======== Dataset content ========
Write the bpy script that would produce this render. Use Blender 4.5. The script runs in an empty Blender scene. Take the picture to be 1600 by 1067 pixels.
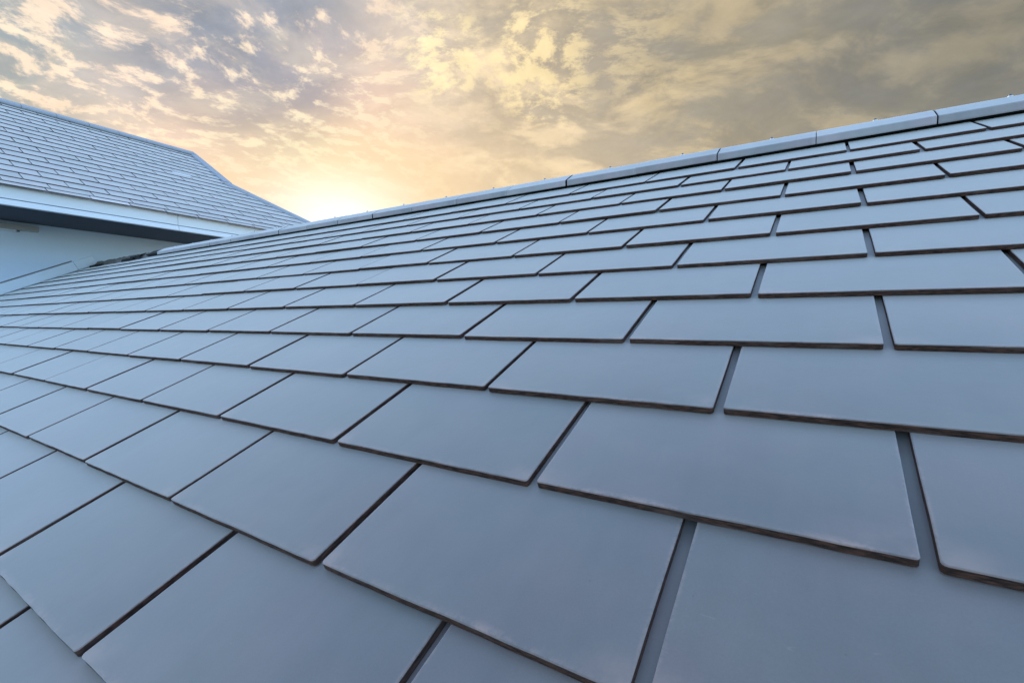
import bpy, bmesh, math, random
from mathutils import Vector, Matrix, noise

random.seed(11)
C = bpy.context.scene.collection
R = math.radians

# ------------------------------------------------------------------ camera
PITCH = R(26.83)
CAM = Vector((2.1421, -0.2341, 0.4788))
M = Matrix(((0.843548128627, 0.022567279162, -0.536579232360),
            (0.537036277764, -0.027423792911, 0.843113261637),
            (0.004311734592, -0.999369127747, -0.035252736790)))
cd = bpy.data.cameras.new('camera')
cam = bpy.data.objects.new('camera', cd)
C.objects.link(cam)
right = M @ Vector((1, 0, 0)); up = M @ Vector((0, -1, 0)); back = M @ Vector((0, 0, -1))
mw = Matrix((right, up, back)).transposed().to_4x4()
mw.translation = CAM
cam.matrix_world = mw
cd.sensor_width = 36.0
cd.lens = 749.308 / 1600 * 36
cd.clip_start = 0.02
cd.clip_end = 4000
bpy.context.scene.camera = cam

# ------------------------------------------------------------------ sun
SUN_DIR = Vector((-0.772, 0.600, 0.205)).normalized()     # towards the sun
EXPOSURE = 2.2
SKY_STRENGTH = 0.15
PUFF_ANG = 100
# where the sky has its larger features
def px(x, y):
    return M @ Vector(((x - 800) / 749.3, (y - 533.5) / 749.3, 1))
DIR = {'hole': px(380, 60), 'hole2': px(1560, 20), 'bank1': px(850, 100), 'bank2': px(1020, 85), 'bank3': px(690, 85), 'bank4': px(1120, 190)}
SUN_EL = math.asin(SUN_DIR.z)
sd = bpy.data.lights.new('sun', 'SUN')
sd.energy = 2.2
sd.angle = R(0.5)
sd.color = (1.0, 0.86, 0.68)
sun = bpy.data.objects.new('sun', sd)
sun.rotation_euler = SUN_DIR.to_track_quat('Z', 'Y').to_euler()
C.objects.link(sun)

# ------------------------------------------------------------------ view
sc = bpy.context.scene
sc.view_settings.view_transform = 'Standard'
sc.view_settings.look = 'None'
sc.view_settings.gamma = 1
sc.view_settings.use_curve_mapping = False
sc.view_settings.exposure = EXPOSURE
sc.render.engine = 'CYCLES'

# ------------------------------------------------------------------ node helper
class G:
    def __init__(self, nt):
        self.nt = nt
    def node(self, t, **k):
        n = self.nt.nodes.new(t)
        for a, b in k.items():
            setattr(n, a, b)
        return n
    def put(self, sock, v):
        if isinstance(v, bpy.types.NodeSocket):
            self.nt.links.new(v, sock)
        elif isinstance(v, (tuple, list)) and len(v) == 3 and sock.type == 'RGBA':
            sock.default_value = (*v, 1)
        else:
            sock.default_value = v
    def m(self, op, a, b=0.0, c=0.0, clamp=False):
        n = self.node('ShaderNodeMath', operation=op, use_clamp=clamp)
        for i, v in enumerate((a, b, c)):
            self.put(n.inputs[i], v)
        return n.outputs[0]
    def v(self, op, a, b=(0, 0, 0), out=0):
        n = self.node('ShaderNodeVectorMath', operation=op)
        self.put(n.inputs[0], a)
        if op == 'SCALE':
            self.put(n.inputs['Scale'], b)
        else:
            self.put(n.inputs[1], b)
        return n.outputs['Value'] if op in ('DOT_PRODUCT', 'LENGTH', 'DISTANCE') else n.outputs[0]
    def ss(self, x, lo, hi, a=0.0, b=1.0):            # smooth step
        n = self.node('ShaderNodeMapRange', interpolation_type='SMOOTHSTEP')
        for i, v in enumerate((x, lo, hi, a, b)):
            self.put(n.inputs[i], v)
        return n.outputs[0]
    def noise(self, vec, scale, detail=2.0, rough=0.5, dist=0.0, dim='3D', lac=2.0):
        n = self.node('ShaderNodeTexNoise', noise_dimensions=dim)
        self.put(n.inputs['Vector'], vec)
        n.inputs['Scale'].default_value = scale
        n.inputs['Detail'].default_value = detail
        n.inputs['Roughness'].default_value = rough
        n.inputs['Distortion'].default_value = dist
        n.inputs['Lacunarity'].default_value = lac
        return n.outputs[0]
    def mix(self, f, a, b, blend='MIX'):
        n = self.node('ShaderNodeMix', data_type='RGBA', blend_type=blend)
        self.put(n.inputs[0], f)
        self.put(n.inputs[6], a)
        self.put(n.inputs[7], b)
        return n.outputs[2]
    def ramp(self, x, stops):
        n = self.node('ShaderNodeValToRGB')
        cr = n.color_ramp
        cr.interpolation = 'EASE'
        while len(cr.elements) < len(stops):
            cr.elements.new(0.5)
        for e, (p, c) in zip(cr.elements, stops):
            e.position = p
            e.color = (*c, 1)
        self.put(n.inputs[0], x)
        return n.outputs[0]
    def comb(self, x, y, z=0.0):
        n = self.node('ShaderNodeCombineXYZ')
        for i, v in enumerate((x, y, z)):
            self.put(n.inputs[i], v)
        return n.outputs[0]
    def sep(self, v):
        n = self.node('ShaderNodeSeparateXYZ')
        self.put(n.inputs[0], v)
        return n.outputs

def srgb(r, g, b):
    f = lambda c: ((c / 255 + 0.055) / 1.055) ** 2.4 if c > 10 else c / 255 / 12.92
    return (f(r), f(g), f(b))

# ------------------------------------------------------------------ sky
w = bpy.data.worlds.new('sky')
sc.world = w
w.use_nodes = True
nt = w.node_tree
nt.nodes.clear()
g = G(nt)
out = g.node('ShaderNodeOutputWorld')
bg = g.node('ShaderNodeBackground')
nt.links.new(bg.outputs[0], out.inputs[0])
tc = g.node('ShaderNodeTexCoord')
d = g.v('NORMALIZE', tc.outputs['Generated'])
dx, dy, dz = g.sep(d)
sky = g.node('ShaderNodeTexSky', sky_type='NISHITA')
sky.sun_disc = False
sky.sun_elevation = SUN_EL
sky.sun_rotation = math.atan2(SUN_DIR.x, SUN_DIR.y)
sky.air_density = 1.2
sky.dust_density = 0.4
sky.ozone_density = 3.0
blue = g.v('SCALE', sky.outputs[0], SKY_STRENGTH)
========
Stated task → Return only the lines from the start of the data through the line that contains "bpy.context.scene.camera = cam", please, copying them exactly and omitting all pictures.

Written solution →
Write the bpy script that would produce this render. Use Blender 4.5. The script runs in an empty Blender scene. Take the picture to be 1600 by 1067 pixels.
import bpy, bmesh, math, random
from mathutils import Vector, Matrix, noise

random.seed(11)
C = bpy.context.scene.collection
R = math.radians

# ------------------------------------------------------------------ camera
PITCH = R(26.83)
CAM = Vector((2.1421, -0.2341, 0.4788))
M = Matrix(((0.843548128627, 0.022567279162, -0.536579232360),
            (0.537036277764, -0.027423792911, 0.843113261637),
            (0.004311734592, -0.999369127747, -0.035252736790)))
cd = bpy.data.cameras.new('camera')
cam = bpy.data.objects.new('camera', cd)
C.objects.link(cam)
right = M @ Vector((1, 0, 0)); up = M @ Vector((0, -1, 0)); back = M @ Vector((0, 0, -1))
mw = Matrix((right, up, back)).transposed().to_4x4()
mw.translation = CAM
cam.matrix_world = mw
cd.sensor_width = 36.0
cd.lens = 749.308 / 1600 * 36
cd.clip_start = 0.02
cd.clip_end = 4000
bpy.context.scene.camera = cam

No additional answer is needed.